Most of the language we use when talking about learning challenges is couched in HR speak: What are the competencies the individual needs to achieve? What are the capabilities in terms of knowledge, skills and behaviours, etc?
Challenges should be very focused on a work task, with the right level of difficulty to provide sufficient toughness without seeming insurmountable. It would be perfectly valid for a personal development plan (a phrase that fills most people with dread!) if it was composed solely of three workplace tasks, described in gaming-like language i.e. levels with a tangible reward at the end.

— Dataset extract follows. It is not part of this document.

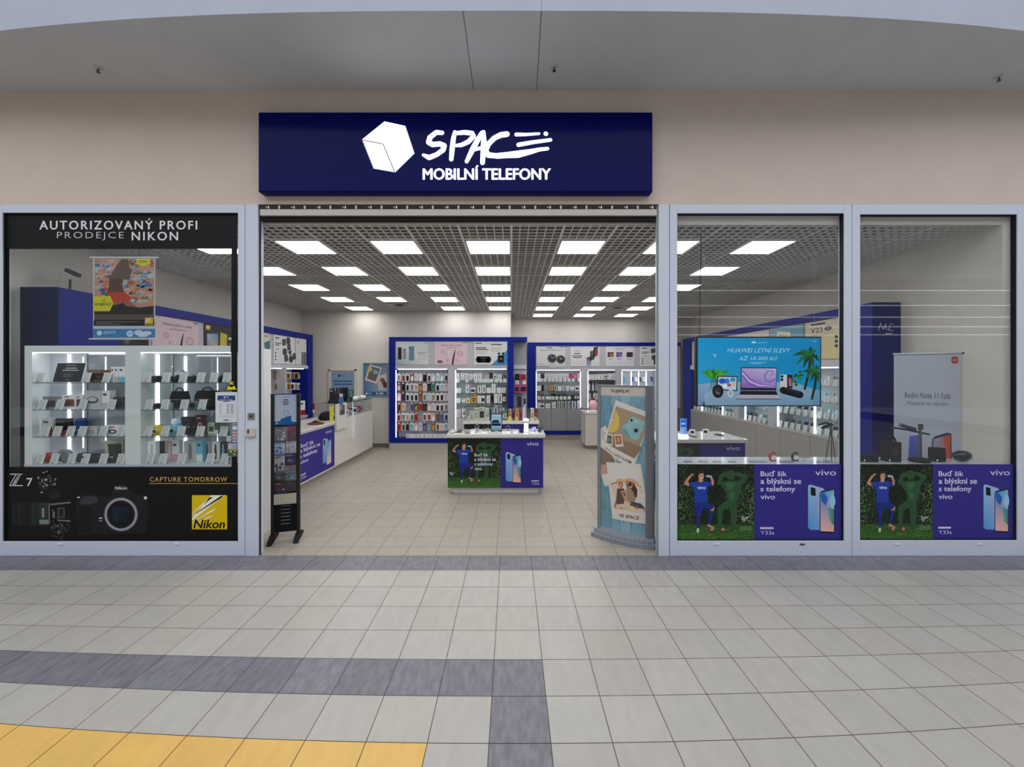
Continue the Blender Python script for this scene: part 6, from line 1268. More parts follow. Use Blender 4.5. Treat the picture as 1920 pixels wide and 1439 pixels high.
# ---- the hook wall, left bay of the back left unit
dH = 10.72
rowsH = [
 (701, 715.5, [('white', 'grey'), ('pale', 'red'), ('white', 'black'), ('red', 'white'), ('white', 'pale'), ('white', 'white'), ('maroon', 'black'), ('white', 'dark'), ('pale', 'white'), ('white', 'pale'), ('sky', 'white'), ('white', 'dark')]),
 (719.6, 733.5, [('brown', 'pale'), ('dark', 'black'), ('white', 'black'), ('white', 'grey'), ('white', 'gold'), ('brown', 'gold'), ('white', 'pink'), ('black', 'dark'), ('teal', 'green'), ('white', 'black'), ('white', 'sky'), ('white', 'pink')]),
 (738.6, 752, [('pink', 'white'), ('dark', 'navy'), ('white', 'black'), ('white', 'dark'), ('white', 'black'), ('brown', 'orange'), ('white', 'green'), ('white', 'pale'), ('cream', 'grey'), ('white', 'black'), ('white', 'black'), ('white', 'pale')]),
 (757, 771, [('orange', 'black'), ('white', 'gold'), None, ('grey', 'blue'), ('black', 'gold'), ('orange', 'red'), ('black', 'dark'), ('pink', 'white'), ('white', 'pale'), ('white', 'black'), ('white', 'maroon'), ('white', 'grey')]),
 (776, 789.6, [('pink', 'maroon'), ('white', 'grey'), ('white', 'gold'), ('white', 'teal'), ('orange', 'red'), None, ('white', 'brown'), ('white', 'red'), ('pink', 'white'), ('green', 'brown'), ('grey', 'blue'), ('white', 'navy')]),
 (794, 808, [('orange', 'maroon'), ('white', 'dark'), ('grey', 'black'), ('white', 'sky'), ('pink', 'white'), ('white', 'pale'), ('navy', 'grey'), None, ('brown', 'gold'), ('white', 'brown'), ('white', 'pink'), ('white', 'sky')])]
RN = ['top', 'second', 'third', 'fourth', 'fifth', 'lowest']
unitL = [o for o in C.objects if o.name.startswith('wall_shelving') and 'phone cases' in o['label']][0]
hk = None
for r, (y0, y1, its) in enumerate(rowsH):
    k = 0
    for i, it in enumerate(its):
        if it is None: continue
        px0 = 744.5+i*8.05; loc, w_, h_ = shelfpack(px0, px0+7.1, y0, y1, dH)
        loc = (loc[0], loc[1]+(.03 if i % 2 else 0), loc[2]+random.uniform(-.008, .008))
        place('phone_case_pack', ('ph', it), m_pack(.099, .193, *it), loc, '%s and %s boxed phone case, %s from left on the %s hook row' % (cw(it[0]), cw(it[1]), ORD[k], RN[r]), 'phone case', 'phone cases on the hook wall'); k += 1
        xh, zh = loc[0], loc[2]+.193
        if hk is None:
            g = G(); g.tube([(0, 0, 0), (0, .22, 0)], .004, 'metal', GREY, 5); g.box(-.02, .02, -.004, 0, -.012, .012, 'satin', WHITE); hk = g.mesh('peg_hook')
        o = bpy.data.objects.new('peg_hook', hk); C.objects.link(o); o.parent = unitL; o.location = Vector((xh, dH-.02, zh+.008))-wloc(unitL)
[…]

Self-directed learning tip #12: Track and Trust
I would like to conclude with a reminder that this is about self-directed learning, not informal learning. In a corporate environment, this is about equipping the learner with the capability and motivation to weave a course between formal learning, coaching and on-the-job learning. This is really what is meant by personalisation.

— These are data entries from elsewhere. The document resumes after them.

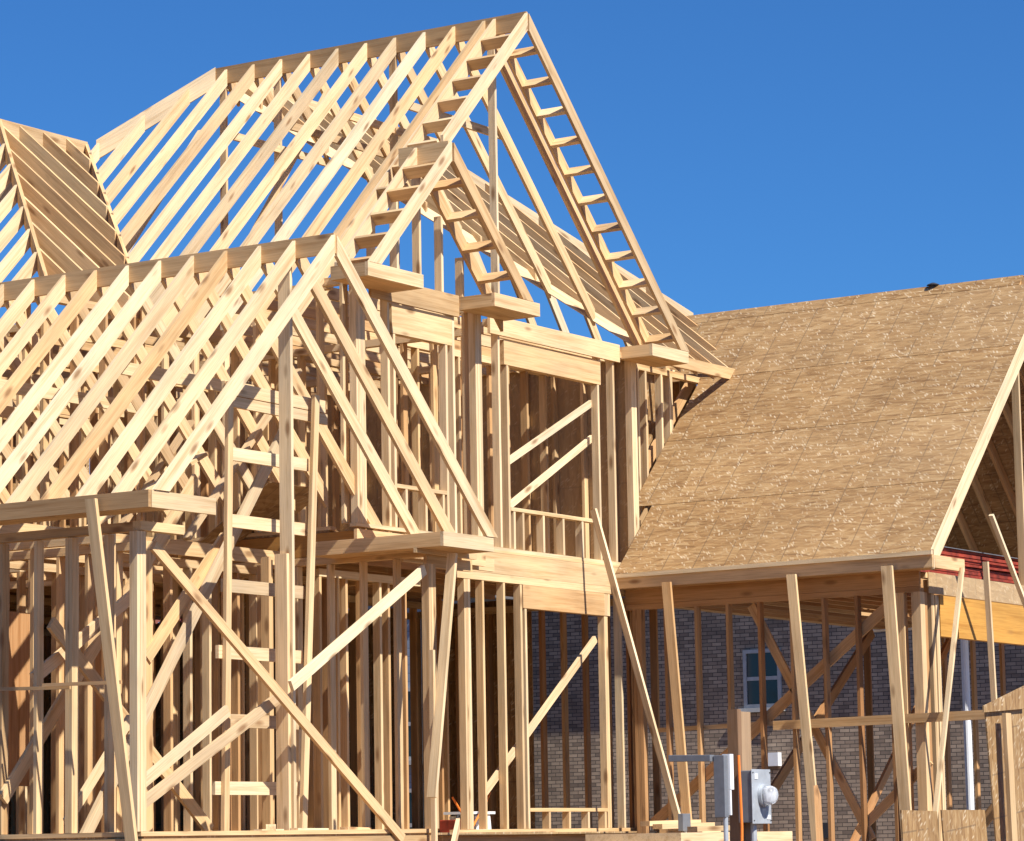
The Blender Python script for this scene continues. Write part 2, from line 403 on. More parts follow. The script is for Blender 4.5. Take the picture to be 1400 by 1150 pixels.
for i in range(7):                                   # far slope of the same roof
    v = 22.6 - i * S; ut = 32.15 + (22.55 - v) / 1.335; zt = RH(v)
    lowu = min(ut + 2.0, 36.0)
    if i: rafter(right, (ut + .03, v, zt - .05), (lowu, v, zt - .05 - (lowu - ut) * 1.3), 'jack_rafter')

# left hip roof
LH = lambda v: .85 * v - 12.0025
left = part('left_hip_roof', ((25.98, 23.85, 8.28), (27.50, 23.85, 8.28), RT, .2, (0, 0, -1), .3))
one('hip_rafter', left, PINE, (26.0, 23.84, 8.27), (23.42, 20.82, 5.69), RT, .2, (0, 0, -1), tone=.5)
one('valley_rafter', left, PINE, (27.49, 23.84, 8.26), (24.88, 20.79, 5.66), RT, .24, (0, 0, -1), tone=.5)
one('hip_rafter', left, PINE, (26.0, 23.87, 8.27), (23.42, 26.89, 5.69), RT, .22, (0, 0, -1), tone=.12)
u = 23.52
while u < 27.45:
    vt = 23.83 if u > 26 else 23.83 - 1.17 * (26 - u)
    vb = 20.85 if u < 24.9 else 23.85 - 1.17 * (27.46 - u)
    if vt - vb > .15: rafter(left, (u, vt, LH(vt)), (u, vb, LH(vb)), 'jack_rafter', d=.184, tone=rnd(.25, .75))
    if vt - vb > .15: rafter(left, (u, 47.7 - vt, LH(vt)), (u, 47.7 - vb, LH(vb)), 'jack_rafter', d=.184)
    u += .402
v = 20.95
while v < 26.8:
    d_ = abs(23.85 - v); ut = 25.97 - d_ / 1.17
    if ut > 23.6: rafter(left, (ut, v, 8.25 - (25.97 - ut)), (23.40, v, 8.25 - 2.57), 'jack_rafter', tone=rnd(0, .2))
    v += S

# front wing roof
wx, wz = 23.087, 5.665
wing = part('wing_roof', ((wx, 16.985, wz), (wx, 21.6, wz), RT, .19, (0, 0, -1), .62), ((wx, 21.6, wz), (wx, 26.1, wz), RT, .19, (0, 0, -1), .5))
wv = [16.992] + [17.45 + S * i for i in range(22)]
for i, v in enumerate(wv):
    if i == 7: t = .42
    elif i == 3: t = .46
    else: t = rnd(0, .16)
    nm = 'fly_rafter' if i == 0 else 'rafter'
    cut_rafter(wing, wx - .019, wz - .019, -1, v, 3.036, nm, t)
    if v < 18.5: cut_rafter(wing, wx + .019, wz - .019, 1, v, 3.004, nm, rnd(.12, .4))
    else: rafter(wing, (wx + .019, v, wz - .019), (25.18, v, wz - 2.09), nm, d=.14, tone=rnd(.12, .4))
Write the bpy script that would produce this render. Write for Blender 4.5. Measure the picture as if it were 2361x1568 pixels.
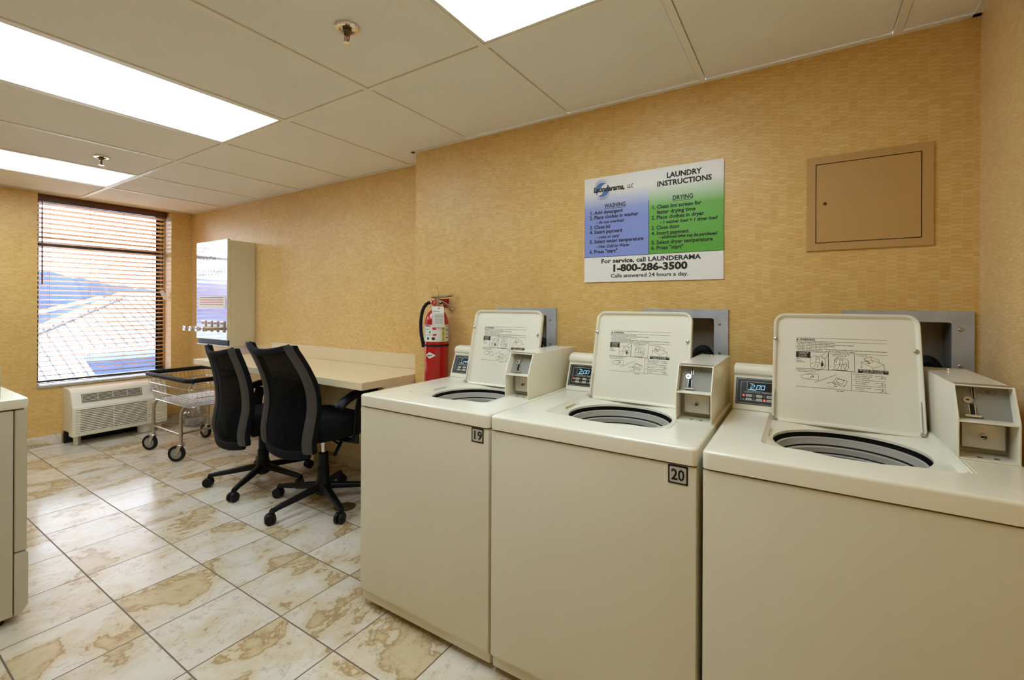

The L&D function can provide the environment – the learning roads, parks, bandstands and bus stops. It’s important to track the efficacy of the infrastructure and with the advent of xAPI, we can now track the usefulness of the informal learning resources, something that used to be invisible to the organisation. However, in our increasingly complex world, it is facile for an organisation to imagine that it alone can create the most appropriate learning journey.
It’s essential that the individual has the skills and motivation to create their own way; crucial that they have a good fix on the strategic direction of the organisation and some sense of the professional direction they are heading in.
Beyond that, if you want a genuinely agile organisation (and you have deployed tips 1-11, of course) put trust in the individual to find the right learning path.